=== The task ===
Work out how many lines of the material below mention the word "parts"; reply with the number only.

# start of Given material

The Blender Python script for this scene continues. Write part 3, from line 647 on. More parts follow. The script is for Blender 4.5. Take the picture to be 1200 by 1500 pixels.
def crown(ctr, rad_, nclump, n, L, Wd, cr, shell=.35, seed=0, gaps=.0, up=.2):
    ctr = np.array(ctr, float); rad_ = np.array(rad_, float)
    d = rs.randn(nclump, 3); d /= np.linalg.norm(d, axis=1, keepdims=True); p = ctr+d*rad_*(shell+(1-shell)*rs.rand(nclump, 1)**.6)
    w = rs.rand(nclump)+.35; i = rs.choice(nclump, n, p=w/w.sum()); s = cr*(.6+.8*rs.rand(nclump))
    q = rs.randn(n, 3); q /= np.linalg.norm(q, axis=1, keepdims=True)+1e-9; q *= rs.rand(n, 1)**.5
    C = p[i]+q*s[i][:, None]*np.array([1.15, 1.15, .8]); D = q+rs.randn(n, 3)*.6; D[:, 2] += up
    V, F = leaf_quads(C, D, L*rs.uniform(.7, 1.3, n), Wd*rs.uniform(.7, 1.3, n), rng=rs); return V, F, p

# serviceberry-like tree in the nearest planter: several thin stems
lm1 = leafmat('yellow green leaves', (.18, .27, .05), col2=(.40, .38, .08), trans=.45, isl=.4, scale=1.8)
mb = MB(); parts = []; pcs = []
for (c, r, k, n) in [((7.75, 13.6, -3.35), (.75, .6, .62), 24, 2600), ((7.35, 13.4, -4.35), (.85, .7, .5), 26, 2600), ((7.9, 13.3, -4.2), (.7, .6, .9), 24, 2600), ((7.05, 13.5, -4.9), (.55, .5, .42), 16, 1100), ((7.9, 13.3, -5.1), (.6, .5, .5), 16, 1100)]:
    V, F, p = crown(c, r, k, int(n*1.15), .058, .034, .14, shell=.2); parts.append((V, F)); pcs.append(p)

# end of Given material

=== Output of the task ===
3